▶ [STATED GOAL]:
Extract the lines that hold the string "from".

[Begin]

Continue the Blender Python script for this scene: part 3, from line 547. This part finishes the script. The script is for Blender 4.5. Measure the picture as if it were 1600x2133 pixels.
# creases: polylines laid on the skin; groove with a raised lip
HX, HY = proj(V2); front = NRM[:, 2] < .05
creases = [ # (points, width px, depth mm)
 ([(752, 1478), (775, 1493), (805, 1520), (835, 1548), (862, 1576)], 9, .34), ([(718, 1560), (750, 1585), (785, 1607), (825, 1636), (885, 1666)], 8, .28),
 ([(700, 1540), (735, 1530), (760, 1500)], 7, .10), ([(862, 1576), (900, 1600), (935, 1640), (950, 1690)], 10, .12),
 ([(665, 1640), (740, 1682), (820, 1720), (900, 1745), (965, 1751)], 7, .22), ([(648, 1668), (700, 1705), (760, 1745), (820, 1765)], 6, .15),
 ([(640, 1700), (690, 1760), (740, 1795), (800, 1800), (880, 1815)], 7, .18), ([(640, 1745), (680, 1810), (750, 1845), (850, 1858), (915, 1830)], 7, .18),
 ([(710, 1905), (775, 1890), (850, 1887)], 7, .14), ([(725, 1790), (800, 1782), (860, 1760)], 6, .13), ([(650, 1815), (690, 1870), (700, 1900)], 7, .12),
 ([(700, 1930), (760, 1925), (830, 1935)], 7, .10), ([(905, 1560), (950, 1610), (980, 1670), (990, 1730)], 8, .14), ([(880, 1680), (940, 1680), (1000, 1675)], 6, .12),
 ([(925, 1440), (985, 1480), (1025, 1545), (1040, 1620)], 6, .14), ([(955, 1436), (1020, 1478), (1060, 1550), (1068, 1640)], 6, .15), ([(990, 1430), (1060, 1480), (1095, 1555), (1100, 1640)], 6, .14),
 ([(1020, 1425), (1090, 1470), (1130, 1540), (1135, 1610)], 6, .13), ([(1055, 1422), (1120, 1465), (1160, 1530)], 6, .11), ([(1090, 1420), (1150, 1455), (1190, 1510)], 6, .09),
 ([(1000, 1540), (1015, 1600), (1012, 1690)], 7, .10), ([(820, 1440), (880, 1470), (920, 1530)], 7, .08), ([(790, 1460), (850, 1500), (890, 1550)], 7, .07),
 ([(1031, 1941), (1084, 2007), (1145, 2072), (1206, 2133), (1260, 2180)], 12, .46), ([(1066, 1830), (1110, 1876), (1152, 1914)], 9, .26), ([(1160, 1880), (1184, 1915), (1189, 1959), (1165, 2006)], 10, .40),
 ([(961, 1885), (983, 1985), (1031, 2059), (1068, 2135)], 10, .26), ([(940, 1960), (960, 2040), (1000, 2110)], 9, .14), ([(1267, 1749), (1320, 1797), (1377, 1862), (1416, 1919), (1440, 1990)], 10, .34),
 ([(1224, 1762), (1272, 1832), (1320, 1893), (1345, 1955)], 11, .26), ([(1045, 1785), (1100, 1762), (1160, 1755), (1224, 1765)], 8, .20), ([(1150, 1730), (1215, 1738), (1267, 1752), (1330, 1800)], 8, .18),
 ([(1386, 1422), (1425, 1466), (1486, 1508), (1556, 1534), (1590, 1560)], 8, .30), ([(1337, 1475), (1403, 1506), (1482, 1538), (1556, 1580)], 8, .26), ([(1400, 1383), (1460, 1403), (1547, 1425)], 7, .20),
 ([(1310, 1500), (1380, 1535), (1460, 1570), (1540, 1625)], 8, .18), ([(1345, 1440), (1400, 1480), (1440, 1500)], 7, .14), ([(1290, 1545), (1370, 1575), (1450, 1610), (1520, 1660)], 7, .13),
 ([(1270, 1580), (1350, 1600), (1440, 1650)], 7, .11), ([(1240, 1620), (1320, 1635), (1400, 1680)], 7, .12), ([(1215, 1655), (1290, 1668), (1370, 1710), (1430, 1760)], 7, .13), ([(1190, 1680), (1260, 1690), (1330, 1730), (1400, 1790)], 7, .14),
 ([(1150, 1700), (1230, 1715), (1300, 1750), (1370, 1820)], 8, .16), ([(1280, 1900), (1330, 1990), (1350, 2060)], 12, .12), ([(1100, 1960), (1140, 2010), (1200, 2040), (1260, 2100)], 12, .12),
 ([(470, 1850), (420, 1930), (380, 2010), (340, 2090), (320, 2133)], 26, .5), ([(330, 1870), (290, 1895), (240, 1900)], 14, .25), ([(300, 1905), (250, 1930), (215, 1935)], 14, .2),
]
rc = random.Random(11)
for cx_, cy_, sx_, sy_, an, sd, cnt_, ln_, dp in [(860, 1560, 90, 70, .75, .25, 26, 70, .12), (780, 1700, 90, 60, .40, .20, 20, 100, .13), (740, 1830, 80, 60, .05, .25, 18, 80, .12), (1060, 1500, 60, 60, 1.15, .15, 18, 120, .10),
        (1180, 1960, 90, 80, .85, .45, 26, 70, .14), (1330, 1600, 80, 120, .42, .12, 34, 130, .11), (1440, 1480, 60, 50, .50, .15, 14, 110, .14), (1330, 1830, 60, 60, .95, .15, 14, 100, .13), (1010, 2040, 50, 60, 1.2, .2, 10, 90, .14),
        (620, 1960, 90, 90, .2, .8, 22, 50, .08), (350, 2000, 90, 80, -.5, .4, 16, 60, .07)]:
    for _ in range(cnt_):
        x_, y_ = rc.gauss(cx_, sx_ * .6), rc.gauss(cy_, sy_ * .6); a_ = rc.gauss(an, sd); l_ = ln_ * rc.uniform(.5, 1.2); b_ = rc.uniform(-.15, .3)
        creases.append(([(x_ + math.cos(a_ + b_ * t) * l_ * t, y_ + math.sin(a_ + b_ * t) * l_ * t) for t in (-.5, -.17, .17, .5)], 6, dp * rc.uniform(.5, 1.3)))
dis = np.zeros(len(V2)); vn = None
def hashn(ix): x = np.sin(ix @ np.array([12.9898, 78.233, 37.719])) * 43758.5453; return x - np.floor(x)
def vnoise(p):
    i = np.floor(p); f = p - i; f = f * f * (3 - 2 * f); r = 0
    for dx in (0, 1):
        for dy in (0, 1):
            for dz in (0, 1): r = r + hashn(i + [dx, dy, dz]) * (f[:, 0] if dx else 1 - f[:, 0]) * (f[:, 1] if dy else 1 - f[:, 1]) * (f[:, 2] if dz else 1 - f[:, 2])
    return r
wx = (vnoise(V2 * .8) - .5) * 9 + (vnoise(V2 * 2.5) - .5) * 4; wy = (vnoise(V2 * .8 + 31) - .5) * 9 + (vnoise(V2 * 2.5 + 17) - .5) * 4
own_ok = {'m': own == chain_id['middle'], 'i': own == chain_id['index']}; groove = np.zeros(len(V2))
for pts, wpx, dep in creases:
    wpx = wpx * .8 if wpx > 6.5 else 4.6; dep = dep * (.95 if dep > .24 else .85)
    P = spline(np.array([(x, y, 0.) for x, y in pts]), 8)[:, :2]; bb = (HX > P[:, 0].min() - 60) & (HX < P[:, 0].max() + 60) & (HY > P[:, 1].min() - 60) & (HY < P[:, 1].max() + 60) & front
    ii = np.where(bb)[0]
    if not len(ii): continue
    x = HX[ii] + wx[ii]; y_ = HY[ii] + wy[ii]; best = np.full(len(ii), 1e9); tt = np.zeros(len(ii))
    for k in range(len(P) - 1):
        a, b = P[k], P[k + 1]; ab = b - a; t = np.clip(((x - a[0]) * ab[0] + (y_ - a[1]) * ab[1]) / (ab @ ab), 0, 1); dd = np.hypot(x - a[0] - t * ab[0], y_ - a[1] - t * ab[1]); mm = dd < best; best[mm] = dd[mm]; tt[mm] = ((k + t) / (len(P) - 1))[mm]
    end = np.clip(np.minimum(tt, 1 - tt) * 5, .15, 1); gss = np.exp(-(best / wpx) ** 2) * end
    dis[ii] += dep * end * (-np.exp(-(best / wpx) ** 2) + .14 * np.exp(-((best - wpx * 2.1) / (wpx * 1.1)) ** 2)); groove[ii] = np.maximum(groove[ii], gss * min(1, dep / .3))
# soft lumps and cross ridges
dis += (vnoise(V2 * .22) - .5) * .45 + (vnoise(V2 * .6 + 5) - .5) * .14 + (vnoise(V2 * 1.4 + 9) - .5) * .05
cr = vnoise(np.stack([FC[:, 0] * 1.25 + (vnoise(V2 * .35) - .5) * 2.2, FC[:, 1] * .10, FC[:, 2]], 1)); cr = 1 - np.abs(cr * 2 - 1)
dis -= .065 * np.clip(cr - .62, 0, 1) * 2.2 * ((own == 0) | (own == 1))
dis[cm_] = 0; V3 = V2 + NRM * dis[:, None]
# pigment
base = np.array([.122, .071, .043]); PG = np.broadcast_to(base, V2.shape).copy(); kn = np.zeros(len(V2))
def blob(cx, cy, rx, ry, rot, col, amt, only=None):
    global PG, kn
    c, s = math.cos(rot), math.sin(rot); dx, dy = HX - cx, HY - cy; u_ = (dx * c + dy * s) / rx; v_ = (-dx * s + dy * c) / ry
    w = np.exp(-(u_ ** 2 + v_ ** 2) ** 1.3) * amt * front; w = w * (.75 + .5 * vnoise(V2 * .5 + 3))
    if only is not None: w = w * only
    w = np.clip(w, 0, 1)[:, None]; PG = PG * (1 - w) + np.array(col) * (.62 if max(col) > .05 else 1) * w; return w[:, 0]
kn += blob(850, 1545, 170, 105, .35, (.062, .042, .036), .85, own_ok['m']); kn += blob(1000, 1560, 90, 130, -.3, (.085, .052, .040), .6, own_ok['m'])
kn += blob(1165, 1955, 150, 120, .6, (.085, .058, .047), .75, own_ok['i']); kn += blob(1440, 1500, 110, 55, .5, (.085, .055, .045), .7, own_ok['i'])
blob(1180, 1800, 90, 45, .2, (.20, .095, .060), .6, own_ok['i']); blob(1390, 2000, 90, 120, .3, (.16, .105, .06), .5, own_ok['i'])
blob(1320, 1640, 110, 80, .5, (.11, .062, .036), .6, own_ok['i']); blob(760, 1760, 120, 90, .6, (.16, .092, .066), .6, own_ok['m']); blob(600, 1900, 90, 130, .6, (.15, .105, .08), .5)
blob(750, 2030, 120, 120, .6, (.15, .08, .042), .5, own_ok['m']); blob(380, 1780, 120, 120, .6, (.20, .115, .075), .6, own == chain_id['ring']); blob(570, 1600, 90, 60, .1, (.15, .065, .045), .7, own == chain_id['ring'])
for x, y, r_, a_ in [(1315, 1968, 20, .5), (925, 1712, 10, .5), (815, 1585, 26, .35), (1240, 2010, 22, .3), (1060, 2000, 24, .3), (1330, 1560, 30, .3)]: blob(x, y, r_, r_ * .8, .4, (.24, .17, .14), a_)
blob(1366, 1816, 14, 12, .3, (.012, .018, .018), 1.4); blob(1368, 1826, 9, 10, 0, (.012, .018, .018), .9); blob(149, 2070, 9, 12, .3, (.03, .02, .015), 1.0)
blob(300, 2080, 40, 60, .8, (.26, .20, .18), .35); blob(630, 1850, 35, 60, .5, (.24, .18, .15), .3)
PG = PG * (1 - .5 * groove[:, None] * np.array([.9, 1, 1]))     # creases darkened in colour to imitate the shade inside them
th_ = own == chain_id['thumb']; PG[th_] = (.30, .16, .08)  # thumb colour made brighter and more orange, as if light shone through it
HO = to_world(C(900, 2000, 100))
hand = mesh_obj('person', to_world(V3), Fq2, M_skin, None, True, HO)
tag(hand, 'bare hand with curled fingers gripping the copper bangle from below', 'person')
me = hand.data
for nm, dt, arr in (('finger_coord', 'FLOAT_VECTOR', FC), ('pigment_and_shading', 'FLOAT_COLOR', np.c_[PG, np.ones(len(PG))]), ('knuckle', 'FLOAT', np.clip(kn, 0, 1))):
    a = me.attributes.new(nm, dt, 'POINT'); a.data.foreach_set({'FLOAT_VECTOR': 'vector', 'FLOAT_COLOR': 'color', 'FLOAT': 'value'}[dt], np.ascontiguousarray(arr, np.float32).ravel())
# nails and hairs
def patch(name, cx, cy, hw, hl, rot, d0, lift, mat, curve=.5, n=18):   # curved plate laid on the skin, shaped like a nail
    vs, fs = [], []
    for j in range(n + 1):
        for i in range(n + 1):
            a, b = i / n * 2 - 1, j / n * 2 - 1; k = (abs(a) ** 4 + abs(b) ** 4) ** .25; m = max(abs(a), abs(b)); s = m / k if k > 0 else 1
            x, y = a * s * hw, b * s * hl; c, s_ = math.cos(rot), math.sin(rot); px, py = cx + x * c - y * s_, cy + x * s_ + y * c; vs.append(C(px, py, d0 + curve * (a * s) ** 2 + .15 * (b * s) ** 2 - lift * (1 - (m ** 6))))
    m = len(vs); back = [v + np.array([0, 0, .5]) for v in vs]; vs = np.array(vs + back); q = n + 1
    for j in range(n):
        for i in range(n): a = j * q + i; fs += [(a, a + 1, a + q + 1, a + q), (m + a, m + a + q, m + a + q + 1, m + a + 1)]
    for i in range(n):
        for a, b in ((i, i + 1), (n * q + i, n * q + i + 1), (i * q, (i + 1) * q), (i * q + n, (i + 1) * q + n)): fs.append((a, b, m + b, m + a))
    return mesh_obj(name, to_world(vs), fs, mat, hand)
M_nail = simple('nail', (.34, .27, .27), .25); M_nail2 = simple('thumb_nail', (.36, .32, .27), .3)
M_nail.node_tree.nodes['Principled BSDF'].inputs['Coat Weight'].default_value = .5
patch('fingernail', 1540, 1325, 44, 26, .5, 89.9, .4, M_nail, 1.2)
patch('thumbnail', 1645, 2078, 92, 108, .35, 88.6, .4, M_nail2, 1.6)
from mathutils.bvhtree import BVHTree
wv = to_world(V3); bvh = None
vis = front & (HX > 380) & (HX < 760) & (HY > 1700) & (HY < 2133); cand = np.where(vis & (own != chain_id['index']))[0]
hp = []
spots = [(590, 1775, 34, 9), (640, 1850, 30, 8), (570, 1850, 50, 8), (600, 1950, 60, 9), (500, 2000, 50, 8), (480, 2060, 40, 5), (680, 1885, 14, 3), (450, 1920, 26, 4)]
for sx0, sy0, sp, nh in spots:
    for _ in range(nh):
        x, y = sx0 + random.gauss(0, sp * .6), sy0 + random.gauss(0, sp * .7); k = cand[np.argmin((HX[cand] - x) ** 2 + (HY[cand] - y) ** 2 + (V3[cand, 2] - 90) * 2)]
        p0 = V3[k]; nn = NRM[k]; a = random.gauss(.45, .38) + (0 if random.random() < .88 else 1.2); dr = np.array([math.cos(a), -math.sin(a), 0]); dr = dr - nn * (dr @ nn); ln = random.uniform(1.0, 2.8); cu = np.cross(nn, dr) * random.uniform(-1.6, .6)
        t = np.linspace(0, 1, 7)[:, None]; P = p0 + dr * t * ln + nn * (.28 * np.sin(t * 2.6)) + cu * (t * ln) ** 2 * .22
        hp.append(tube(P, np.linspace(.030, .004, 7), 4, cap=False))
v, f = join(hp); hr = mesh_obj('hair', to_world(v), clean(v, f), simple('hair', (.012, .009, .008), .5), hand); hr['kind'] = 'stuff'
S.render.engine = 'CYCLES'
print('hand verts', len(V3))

[End]

▶ [RESULT OF THE EXERCISE]:
Continue the Blender Python script for this scene: part 3, from line 547. This part finishes the script. The script is for Blender 4.5. Measure the picture as if it were 1600x2133 pixels.
tag(hand, 'bare hand with curled fingers gripping the copper bangle from below', 'person')
from mathutils.bvhtree import BVHTree